The amendment must be regarded as practically unnecessary if the Bill is to pass. The Regency Act already includes provisions—the noble Lord, Lord Berkeley, was kind enough to allude to our debate at Second Reading—whereby Counsellors of State are excepted from duties if they are overseas. I repeat what I set out at Second Reading: the Royal Household has confirmed that, in practice, working members of the Royal Family will be called on to act as Counsellors of State and diaries will be arranged to make this practicable. I think it is well known and understood who those persons are. The Bill as it is drafted and the flexible constitutional arrangements in place ensure that the effect of the amendment is already achieved. In my submission, and I believe this is the view of most noble Lords who spoke at Second Reading and today, that is sufficient and nothing more is required.

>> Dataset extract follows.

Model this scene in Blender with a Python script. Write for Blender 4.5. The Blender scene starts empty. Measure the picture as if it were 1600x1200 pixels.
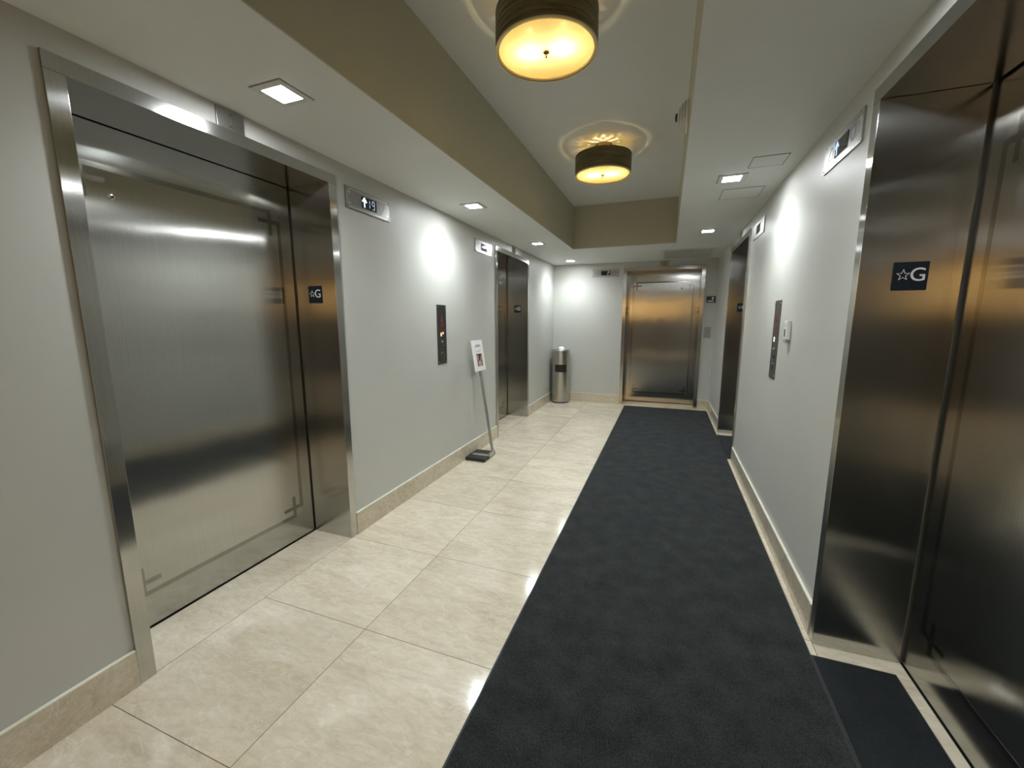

The underlying structure provided by the legislation has proved effective and it would be a mistake to seek to modify its effect in response to short-term contexts which are, of course, subject to evolution and change. To conclude, for the reasons I have set out and those set out by other noble Lords who have spoken helpfully in this debate, I hope I can convince the noble Lord, Lord Berkeley, that his amendment is redundant and disproportionate. In fact, it would add complexity and subjectivity to the system and is not suitable to the intent of this practical and precise Bill. I urge him to withdraw his amendment.

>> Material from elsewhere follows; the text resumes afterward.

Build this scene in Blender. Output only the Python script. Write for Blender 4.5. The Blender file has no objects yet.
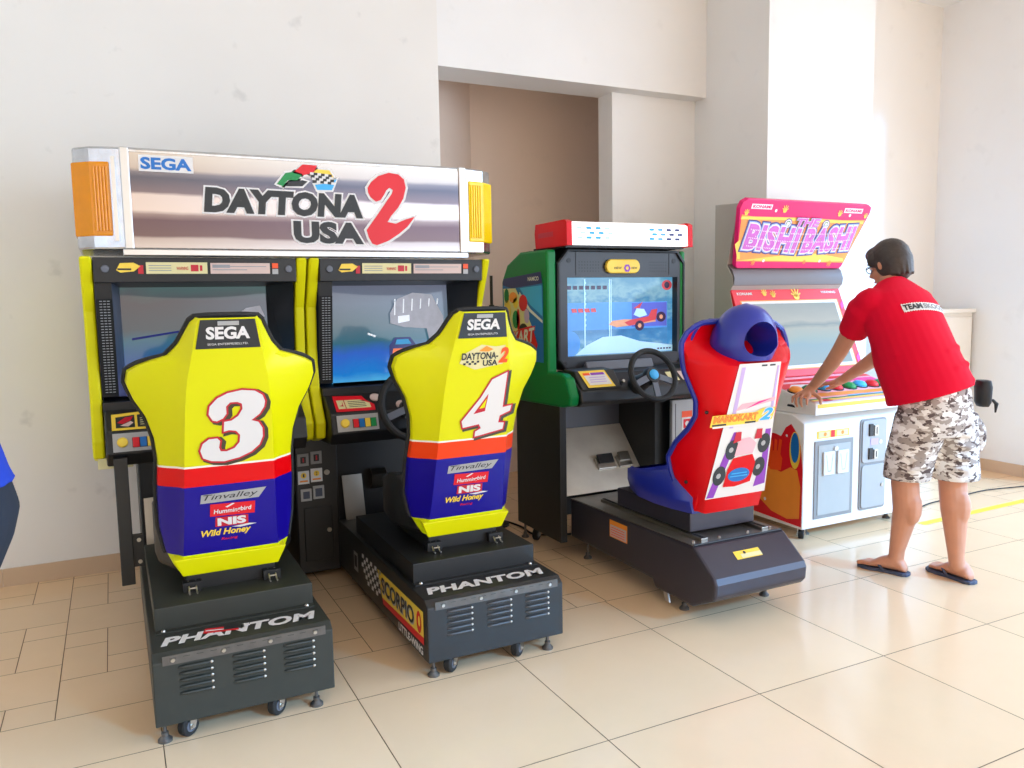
import bpy, bmesh, math, random
from mathutils import Vector, Matrix
random.seed(7)
SC = bpy.context.scene
COL = SC.collection
PI = math.pi
V = Vector

# ------------------------------------------------------------------ materials
def lin(c):
    return tuple(((x/12.92) if x <= .04045 else ((x+.055)/1.055)**2.4) for x in c)
def rgb(r, g, b):
    return lin((r/255., g/255., b/255.)) + (1.,)
def _bsdf(name):
    m = bpy.data.materials.new(name); m.use_nodes = True
    nt = m.node_tree
    return m, nt, nt.nodes['Principled BSDF']
def mat(name, col, rough=.5, metal=0., noise=.06, scale=12., bump=0., coat=0., emit=0., spec=.5, ecol=None):
    m, nt, b = _bsdf(name)
    tc = nt.nodes.new('ShaderNodeTexCoord'); nz = nt.nodes.new('ShaderNodeTexNoise')
    nz.inputs['Scale'].default_value = scale; nz.inputs['Detail'].default_value = 4
    nt.links.new(tc.outputs['Object'], nz.inputs['Vector'])
    mx = nt.nodes.new('ShaderNodeMix'); mx.data_type = 'RGBA'
    c = col
    mx.inputs['A'].default_value = tuple(max(0, x*(1-noise)) for x in c[:3]) + (1,)
    mx.inputs['B'].default_value = tuple(min(1, x*(1+noise)) for x in c[:3]) + (1,)
    nt.links.new(nz.outputs['Fac'], mx.inputs['Factor'])
    nt.links.new(mx.outputs['Result'], b.inputs['Base Color'])
    b.inputs['Roughness'].default_value = rough; b.inputs['Metallic'].default_value = metal
    b.inputs['Coat Weight'].default_value = coat; b.inputs['Specular IOR Level'].default_value = spec
    b.inputs['Coat Roughness'].default_value = .08
    if emit:
        b.inputs['Emission Color'].default_value = ecol or c; b.inputs['Emission Strength'].default_value = emit
    if bump:
        bp = nt.nodes.new('ShaderNodeBump'); bp.inputs['Strength'].default_value = bump; bp.inputs['Distance'].default_value = .004
        nt.links.new(nz.outputs['Fac'], bp.inputs['Height']); nt.links.new(bp.outputs['Normal'], b.inputs['Normal'])
    return m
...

I am grateful to so many noble Lords who have contributed to this debate. Clearly, the amendment as it stands had many defects in it and I apologise for that. I spent a lot of time talking to people about what the right solution was, but I think the key thing is we have had a good debate. Many different noble Lords have expressed their views, and from my point of view I think the Bill is fine for the moment—of course I support it. I think it is an issue which we will have to look at in not the short term but in the longer term, as it may be useful to come back and review it again in a more structured way. I beg leave to withdraw the amendment.